## EXERCISE DATA
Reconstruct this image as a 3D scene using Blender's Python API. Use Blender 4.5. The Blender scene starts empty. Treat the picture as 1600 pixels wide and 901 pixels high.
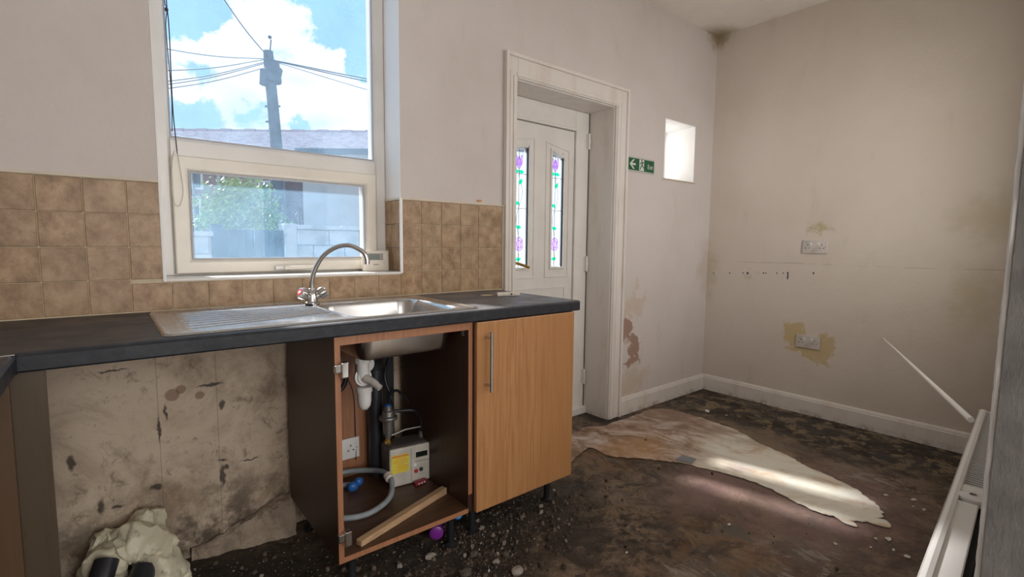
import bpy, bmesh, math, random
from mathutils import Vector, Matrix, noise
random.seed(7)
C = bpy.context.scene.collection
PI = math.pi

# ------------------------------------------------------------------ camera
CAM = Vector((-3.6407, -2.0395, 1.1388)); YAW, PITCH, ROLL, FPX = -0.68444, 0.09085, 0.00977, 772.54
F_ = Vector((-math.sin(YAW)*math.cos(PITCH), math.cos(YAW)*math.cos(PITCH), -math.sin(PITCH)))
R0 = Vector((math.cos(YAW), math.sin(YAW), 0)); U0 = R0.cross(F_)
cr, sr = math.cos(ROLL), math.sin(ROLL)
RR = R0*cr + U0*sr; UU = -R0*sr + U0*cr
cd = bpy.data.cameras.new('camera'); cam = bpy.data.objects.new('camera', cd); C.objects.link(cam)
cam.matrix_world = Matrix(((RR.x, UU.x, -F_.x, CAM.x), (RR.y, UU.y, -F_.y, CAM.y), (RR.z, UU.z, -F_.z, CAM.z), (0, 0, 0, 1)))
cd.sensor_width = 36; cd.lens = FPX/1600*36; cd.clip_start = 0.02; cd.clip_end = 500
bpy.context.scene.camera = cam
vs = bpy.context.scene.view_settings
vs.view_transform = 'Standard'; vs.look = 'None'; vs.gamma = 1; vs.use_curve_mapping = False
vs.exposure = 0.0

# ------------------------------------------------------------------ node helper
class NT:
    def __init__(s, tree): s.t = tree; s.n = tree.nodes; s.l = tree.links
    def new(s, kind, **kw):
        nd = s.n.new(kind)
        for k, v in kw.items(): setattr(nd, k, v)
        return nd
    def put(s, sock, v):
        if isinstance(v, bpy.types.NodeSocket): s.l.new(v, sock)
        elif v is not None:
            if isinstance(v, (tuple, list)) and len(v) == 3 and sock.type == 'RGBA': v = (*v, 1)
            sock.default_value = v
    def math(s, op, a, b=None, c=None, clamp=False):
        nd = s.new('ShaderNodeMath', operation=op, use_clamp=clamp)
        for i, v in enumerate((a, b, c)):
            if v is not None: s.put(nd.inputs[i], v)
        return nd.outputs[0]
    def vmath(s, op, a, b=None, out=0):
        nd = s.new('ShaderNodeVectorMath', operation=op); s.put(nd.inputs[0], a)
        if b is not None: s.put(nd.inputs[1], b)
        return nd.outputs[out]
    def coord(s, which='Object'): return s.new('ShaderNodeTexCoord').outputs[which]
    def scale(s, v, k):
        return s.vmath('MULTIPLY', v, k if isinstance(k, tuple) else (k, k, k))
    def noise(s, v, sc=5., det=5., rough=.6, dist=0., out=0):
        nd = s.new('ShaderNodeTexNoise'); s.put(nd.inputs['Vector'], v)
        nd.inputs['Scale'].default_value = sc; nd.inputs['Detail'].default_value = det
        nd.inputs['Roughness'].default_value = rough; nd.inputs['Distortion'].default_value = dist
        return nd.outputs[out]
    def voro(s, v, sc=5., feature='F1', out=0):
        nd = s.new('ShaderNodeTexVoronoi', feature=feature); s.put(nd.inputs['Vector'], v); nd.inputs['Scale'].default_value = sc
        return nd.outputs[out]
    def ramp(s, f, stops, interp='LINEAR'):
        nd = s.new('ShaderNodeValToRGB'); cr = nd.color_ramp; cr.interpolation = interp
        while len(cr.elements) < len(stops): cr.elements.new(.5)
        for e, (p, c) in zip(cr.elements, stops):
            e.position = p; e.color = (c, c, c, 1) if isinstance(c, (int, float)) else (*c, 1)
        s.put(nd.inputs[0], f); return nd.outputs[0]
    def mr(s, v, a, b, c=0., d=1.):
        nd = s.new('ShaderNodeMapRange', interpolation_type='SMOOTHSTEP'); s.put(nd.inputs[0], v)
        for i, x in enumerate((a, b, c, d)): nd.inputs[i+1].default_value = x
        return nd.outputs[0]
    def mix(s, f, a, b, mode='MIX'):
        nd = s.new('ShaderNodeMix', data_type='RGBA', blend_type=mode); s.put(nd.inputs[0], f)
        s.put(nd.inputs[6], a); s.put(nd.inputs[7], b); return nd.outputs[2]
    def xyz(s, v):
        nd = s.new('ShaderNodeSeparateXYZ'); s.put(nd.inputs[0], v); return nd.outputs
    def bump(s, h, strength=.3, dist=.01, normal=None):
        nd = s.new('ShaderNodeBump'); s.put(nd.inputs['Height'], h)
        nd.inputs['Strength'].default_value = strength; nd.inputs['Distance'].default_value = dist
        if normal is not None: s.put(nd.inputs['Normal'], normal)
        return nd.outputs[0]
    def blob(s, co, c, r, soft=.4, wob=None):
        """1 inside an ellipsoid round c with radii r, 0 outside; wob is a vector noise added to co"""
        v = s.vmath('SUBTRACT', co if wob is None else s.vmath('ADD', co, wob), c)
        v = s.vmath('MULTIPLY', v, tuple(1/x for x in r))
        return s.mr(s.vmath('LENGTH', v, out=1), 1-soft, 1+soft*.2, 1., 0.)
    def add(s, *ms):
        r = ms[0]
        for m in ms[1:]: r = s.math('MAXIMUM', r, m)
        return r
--
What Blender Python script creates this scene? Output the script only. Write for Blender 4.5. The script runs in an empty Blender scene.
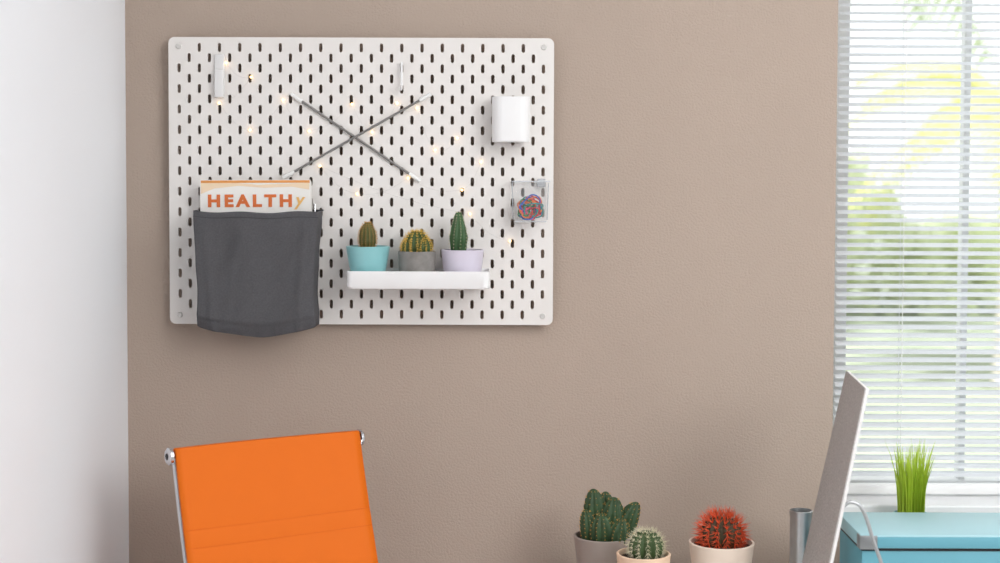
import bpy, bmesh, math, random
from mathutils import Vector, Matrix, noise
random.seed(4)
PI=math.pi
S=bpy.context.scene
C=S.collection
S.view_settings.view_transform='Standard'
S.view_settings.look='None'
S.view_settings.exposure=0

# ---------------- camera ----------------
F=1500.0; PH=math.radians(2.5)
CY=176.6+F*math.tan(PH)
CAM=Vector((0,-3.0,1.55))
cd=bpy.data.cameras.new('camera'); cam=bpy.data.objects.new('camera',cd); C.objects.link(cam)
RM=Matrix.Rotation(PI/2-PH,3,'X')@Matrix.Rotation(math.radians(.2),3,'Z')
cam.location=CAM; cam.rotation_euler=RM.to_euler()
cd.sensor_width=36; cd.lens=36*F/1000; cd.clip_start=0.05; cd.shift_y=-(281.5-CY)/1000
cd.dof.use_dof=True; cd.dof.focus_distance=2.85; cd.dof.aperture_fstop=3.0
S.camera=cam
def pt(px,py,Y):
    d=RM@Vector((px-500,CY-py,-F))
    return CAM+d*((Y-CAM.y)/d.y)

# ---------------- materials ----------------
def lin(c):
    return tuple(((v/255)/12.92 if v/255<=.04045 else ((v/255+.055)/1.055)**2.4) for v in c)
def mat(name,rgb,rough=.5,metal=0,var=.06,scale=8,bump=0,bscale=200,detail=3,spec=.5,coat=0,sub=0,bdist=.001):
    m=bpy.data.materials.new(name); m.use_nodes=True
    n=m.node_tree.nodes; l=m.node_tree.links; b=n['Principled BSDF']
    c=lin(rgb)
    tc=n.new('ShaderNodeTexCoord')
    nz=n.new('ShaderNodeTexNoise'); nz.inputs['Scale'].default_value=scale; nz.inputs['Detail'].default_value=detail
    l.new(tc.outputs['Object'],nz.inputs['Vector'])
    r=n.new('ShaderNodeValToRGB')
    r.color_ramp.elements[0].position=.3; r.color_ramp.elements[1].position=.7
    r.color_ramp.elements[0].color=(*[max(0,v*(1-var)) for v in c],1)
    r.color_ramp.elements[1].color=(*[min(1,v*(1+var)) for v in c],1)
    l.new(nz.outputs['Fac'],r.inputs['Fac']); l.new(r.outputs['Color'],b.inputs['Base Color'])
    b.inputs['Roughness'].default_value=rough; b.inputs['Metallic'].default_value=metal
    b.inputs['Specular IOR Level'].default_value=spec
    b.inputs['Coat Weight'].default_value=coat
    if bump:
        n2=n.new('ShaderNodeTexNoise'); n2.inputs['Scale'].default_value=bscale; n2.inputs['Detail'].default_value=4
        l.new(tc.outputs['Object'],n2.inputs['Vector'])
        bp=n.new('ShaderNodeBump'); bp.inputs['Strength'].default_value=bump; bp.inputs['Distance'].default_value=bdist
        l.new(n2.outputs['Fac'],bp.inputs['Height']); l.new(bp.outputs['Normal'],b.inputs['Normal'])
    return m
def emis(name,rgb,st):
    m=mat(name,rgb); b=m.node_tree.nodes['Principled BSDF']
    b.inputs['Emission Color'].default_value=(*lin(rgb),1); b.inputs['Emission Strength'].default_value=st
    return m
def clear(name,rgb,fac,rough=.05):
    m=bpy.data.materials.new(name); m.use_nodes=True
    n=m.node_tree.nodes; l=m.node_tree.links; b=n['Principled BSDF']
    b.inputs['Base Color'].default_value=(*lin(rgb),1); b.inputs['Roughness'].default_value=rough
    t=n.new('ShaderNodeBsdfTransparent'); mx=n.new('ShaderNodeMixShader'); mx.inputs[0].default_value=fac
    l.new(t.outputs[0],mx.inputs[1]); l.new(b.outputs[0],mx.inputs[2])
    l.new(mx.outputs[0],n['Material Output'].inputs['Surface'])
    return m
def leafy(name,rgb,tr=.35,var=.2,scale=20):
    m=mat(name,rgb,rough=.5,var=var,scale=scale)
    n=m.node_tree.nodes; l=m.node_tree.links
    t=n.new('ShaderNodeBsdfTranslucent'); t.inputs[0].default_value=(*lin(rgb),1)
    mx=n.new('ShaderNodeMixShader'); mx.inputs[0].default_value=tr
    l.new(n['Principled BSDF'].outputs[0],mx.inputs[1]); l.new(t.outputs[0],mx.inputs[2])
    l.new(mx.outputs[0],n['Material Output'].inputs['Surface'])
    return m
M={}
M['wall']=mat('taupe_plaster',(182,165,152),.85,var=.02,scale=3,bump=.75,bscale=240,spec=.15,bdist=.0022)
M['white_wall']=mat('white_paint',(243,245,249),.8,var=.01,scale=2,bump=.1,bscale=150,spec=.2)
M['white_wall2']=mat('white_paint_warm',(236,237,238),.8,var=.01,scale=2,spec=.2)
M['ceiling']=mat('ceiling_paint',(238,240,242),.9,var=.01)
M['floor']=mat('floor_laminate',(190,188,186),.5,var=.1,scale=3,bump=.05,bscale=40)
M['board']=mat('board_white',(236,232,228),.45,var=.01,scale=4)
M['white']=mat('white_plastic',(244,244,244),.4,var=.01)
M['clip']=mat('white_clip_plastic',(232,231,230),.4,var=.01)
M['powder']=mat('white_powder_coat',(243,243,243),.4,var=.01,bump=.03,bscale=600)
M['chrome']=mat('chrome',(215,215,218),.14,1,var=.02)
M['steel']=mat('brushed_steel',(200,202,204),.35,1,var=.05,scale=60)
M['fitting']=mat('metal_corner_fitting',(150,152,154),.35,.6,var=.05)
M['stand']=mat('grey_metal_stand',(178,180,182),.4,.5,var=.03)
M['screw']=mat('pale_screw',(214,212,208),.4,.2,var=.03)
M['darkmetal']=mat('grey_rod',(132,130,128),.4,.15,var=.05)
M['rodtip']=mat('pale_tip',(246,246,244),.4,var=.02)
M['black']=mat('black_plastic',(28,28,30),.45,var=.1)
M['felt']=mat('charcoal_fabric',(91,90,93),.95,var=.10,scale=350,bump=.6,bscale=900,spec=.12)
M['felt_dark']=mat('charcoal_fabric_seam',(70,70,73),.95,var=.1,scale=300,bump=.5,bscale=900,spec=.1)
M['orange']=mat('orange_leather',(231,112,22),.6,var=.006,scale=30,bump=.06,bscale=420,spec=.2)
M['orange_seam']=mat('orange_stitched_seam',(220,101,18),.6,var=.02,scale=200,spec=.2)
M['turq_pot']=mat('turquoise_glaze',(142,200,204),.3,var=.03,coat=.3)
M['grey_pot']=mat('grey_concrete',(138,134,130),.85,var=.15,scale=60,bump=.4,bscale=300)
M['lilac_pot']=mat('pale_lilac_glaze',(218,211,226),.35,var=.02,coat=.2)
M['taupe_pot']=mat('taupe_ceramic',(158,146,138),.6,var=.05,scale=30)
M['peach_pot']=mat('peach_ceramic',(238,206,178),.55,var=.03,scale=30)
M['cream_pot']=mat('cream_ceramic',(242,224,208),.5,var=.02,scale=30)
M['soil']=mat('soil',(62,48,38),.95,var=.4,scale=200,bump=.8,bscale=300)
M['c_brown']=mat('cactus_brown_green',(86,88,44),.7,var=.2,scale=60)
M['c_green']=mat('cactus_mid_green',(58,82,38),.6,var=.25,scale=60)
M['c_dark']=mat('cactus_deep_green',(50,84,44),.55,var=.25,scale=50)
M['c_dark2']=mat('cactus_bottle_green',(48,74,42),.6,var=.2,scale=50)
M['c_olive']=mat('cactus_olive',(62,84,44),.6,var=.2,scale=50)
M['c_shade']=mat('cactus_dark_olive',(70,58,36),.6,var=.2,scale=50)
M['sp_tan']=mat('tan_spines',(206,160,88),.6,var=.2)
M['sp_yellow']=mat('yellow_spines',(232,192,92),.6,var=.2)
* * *
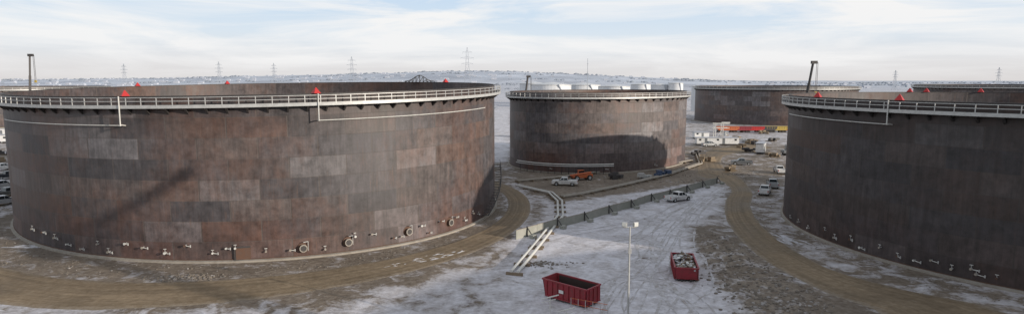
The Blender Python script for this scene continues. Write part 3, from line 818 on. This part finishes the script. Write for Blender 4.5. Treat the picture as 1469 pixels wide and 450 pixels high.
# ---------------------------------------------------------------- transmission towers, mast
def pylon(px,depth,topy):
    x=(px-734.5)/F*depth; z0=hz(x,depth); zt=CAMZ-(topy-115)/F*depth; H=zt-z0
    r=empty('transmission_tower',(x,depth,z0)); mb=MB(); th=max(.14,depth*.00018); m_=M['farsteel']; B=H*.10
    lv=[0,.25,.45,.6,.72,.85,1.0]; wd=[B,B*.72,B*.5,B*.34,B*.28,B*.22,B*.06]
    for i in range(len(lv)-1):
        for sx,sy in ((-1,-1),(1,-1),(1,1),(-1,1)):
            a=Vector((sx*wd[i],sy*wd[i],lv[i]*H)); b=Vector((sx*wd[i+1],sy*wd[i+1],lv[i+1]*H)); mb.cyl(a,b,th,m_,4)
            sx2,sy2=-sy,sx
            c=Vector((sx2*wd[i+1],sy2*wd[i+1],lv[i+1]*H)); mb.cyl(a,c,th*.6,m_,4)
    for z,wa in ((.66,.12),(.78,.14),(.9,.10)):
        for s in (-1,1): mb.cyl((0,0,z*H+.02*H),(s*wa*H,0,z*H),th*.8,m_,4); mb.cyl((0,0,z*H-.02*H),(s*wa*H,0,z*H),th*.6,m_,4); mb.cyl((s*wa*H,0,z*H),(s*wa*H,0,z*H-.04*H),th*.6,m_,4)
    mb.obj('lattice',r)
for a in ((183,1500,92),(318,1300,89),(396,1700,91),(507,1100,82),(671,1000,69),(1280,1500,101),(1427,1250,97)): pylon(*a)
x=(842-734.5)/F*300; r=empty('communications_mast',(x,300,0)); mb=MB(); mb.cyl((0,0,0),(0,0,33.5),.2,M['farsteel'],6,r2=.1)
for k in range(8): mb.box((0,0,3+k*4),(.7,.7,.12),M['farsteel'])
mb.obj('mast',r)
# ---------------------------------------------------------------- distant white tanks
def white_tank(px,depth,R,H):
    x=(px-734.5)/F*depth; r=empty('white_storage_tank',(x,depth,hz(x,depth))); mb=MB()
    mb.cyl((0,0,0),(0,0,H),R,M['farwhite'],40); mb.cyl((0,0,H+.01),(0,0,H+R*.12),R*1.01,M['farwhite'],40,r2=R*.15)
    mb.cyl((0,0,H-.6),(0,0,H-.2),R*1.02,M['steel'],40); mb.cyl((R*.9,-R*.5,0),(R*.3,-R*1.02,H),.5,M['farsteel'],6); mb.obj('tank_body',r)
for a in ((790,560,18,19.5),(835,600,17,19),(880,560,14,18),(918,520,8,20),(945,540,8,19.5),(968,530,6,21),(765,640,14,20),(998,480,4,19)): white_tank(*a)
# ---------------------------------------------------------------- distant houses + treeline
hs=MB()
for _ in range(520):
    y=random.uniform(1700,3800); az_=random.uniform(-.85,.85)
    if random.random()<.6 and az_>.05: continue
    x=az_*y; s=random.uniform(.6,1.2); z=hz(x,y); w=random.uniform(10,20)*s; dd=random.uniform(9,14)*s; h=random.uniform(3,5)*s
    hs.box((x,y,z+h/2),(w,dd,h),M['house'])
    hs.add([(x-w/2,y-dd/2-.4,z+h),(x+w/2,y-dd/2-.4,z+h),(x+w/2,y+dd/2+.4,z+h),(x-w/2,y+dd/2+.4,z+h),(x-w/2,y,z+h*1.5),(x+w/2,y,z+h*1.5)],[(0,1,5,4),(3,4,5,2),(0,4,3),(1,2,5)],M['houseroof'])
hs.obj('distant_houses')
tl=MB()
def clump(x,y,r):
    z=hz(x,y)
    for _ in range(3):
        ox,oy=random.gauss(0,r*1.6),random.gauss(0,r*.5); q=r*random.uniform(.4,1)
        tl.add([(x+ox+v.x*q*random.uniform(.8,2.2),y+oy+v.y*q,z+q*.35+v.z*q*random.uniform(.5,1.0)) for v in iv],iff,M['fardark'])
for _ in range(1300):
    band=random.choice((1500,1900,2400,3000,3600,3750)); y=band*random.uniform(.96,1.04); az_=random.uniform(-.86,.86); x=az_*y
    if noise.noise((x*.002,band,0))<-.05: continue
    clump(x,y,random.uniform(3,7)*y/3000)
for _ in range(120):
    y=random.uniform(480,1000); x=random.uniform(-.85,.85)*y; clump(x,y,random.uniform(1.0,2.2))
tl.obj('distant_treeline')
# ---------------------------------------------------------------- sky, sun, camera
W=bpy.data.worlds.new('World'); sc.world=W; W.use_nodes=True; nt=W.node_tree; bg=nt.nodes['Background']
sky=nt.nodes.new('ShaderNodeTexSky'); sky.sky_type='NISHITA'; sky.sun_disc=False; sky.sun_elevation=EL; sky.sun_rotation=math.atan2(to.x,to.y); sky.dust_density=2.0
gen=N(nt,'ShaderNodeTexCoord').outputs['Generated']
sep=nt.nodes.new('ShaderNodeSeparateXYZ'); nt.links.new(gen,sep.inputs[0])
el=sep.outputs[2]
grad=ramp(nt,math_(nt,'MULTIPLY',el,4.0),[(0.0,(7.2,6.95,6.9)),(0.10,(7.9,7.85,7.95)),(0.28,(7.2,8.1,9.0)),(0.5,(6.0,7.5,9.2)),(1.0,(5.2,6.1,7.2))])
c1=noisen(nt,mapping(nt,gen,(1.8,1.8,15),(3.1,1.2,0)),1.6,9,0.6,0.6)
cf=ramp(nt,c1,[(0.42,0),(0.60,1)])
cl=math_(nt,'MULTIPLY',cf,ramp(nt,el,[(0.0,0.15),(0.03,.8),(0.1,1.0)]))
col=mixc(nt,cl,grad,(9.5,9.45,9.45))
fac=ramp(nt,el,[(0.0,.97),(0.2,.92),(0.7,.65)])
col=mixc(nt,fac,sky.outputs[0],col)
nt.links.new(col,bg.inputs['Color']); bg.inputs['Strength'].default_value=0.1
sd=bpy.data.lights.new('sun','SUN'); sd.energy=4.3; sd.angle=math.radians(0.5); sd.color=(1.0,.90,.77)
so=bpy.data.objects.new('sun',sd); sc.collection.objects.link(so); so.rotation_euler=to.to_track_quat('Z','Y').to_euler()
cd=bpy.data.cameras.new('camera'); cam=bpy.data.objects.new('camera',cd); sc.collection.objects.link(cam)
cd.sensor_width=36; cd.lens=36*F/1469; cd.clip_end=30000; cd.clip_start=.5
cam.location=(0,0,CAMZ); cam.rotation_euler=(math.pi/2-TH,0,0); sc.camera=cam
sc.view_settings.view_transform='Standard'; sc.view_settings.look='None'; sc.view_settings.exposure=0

## YOUR GOAL
Reproduce nothing but the lines from the one with "What Blender Python" to the one with "return CAM+d*((Y-CAM.y)/d.y)", both lines included, and keep every picture out of the copy.

## SOLUTION FOR THIS PROBLEM
What Blender Python script creates this scene? Output the script only. Write for Blender 4.5. The script runs in an empty Blender scene.
import bpy, bmesh, math, random
from mathutils import Vector, Matrix, noise
random.seed(4)
PI=math.pi
S=bpy.context.scene
C=S.collection
S.view_settings.view_transform='Standard'
S.view_settings.look='None'
S.view_settings.exposure=0

# ---------------- camera ----------------
F=1500.0; PH=math.radians(2.5)
CY=176.6+F*math.tan(PH)
CAM=Vector((0,-3.0,1.55))
cd=bpy.data.cameras.new('camera'); cam=bpy.data.objects.new('camera',cd); C.objects.link(cam)
RM=Matrix.Rotation(PI/2-PH,3,'X')@Matrix.Rotation(math.radians(.2),3,'Z')
cam.location=CAM; cam.rotation_euler=RM.to_euler()
cd.sensor_width=36; cd.lens=36*F/1000; cd.clip_start=0.05; cd.shift_y=-(281.5-CY)/1000
cd.dof.use_dof=True; cd.dof.focus_distance=2.85; cd.dof.aperture_fstop=3.0
S.camera=cam
def pt(px,py,Y):
    d=RM@Vector((px-500,CY-py,-F))
    return CAM+d*((Y-CAM.y)/d.y)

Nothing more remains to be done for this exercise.